“The first mile always sucks” is what I tell myself on every run. It tends to hold true. By the end of the second or the third – or at worst on the long runs, the fifth – things start falling into place. The right song comes on. The aggressive winds die down or start to blow at your back. You quit worrying about whether your shoes will come untied. You decide it doesn’t matter if you unplugged the coffee pot. You start to find your groove and you get things done.
I’m pretty sure the same holds true for a new blog. You show up at the dashboard and spend some time staring at the screen. The cursor blinks. “I need another cup of coffee first.” “I should change the music.” “Should I be charging my phone? Wait, where is my phone?” A few months pass and you realize the “coming soon” page is another lie you’ve been telling yourself.
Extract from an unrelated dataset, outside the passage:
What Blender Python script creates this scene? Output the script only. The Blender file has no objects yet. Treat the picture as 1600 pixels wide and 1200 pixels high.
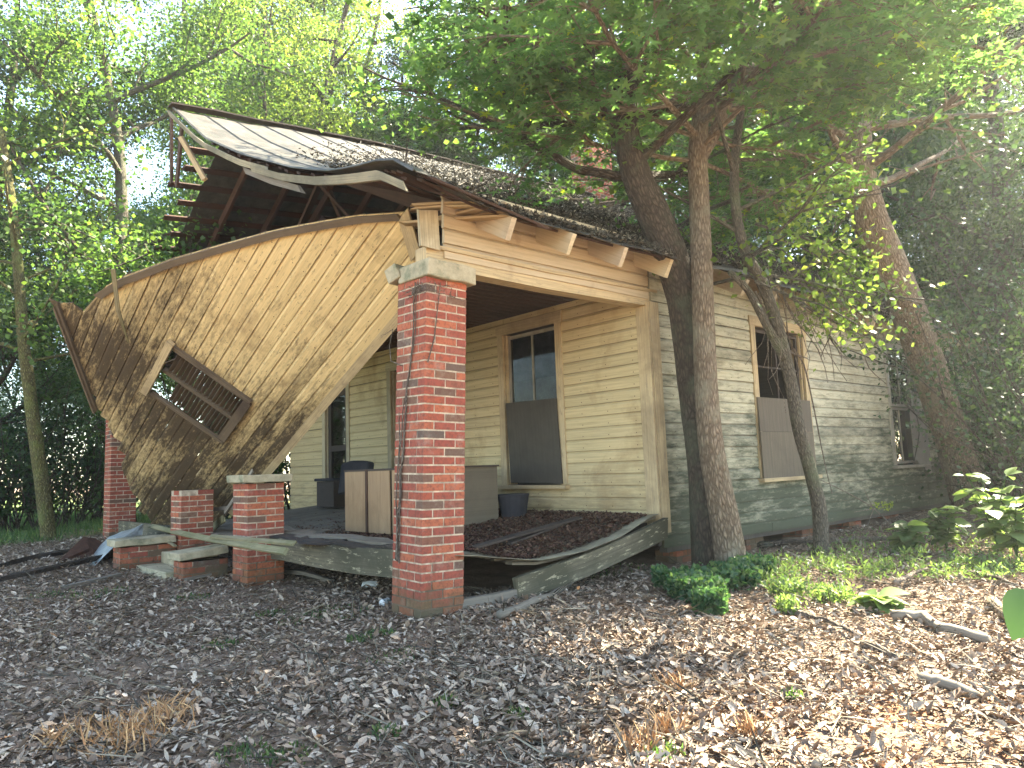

So you think a bit more about what you want to say. What kind of tone should your posts have? What’s your goal?
With running, those goals change often. Sometimes you meet them, sometimes you don’t. It may be about training or it may be that you stopped to help someone else make their way through the course. Running is a solitary sport for most of us; the only races that matter are the ones we race against ourselves. I suspect that’s why finish lines are emotional (it can’t all be about the free beer ticket, right?).
And there are the more general ups and downs along the way. I’m not trying to focus on the hills. I live in Florida now; the hills I face are better called overpasses. But there are training highs and lows. There are moments in both training and the races that we can’t prepare for no matter how much we plan. Traveling for a race? What happens when a weather front comes through and your plane can’t leave the ground? What happens when lightning storms pass through and the organizers cancel the race?
There are disappointments, but running takes me to a place where I can move beyond them. Running lets me focus on bigger pictures rather than small details. Some people talk about running away from their problems, but I use it to find solutions. Running lets me breathe a bit easier, lets me feel the joy or pain, and helps me move on.
In other words, running takes me to a place where I’m a better version of myself. The training, the races, the places I go: Those are all benefits that seem more than worth sharing.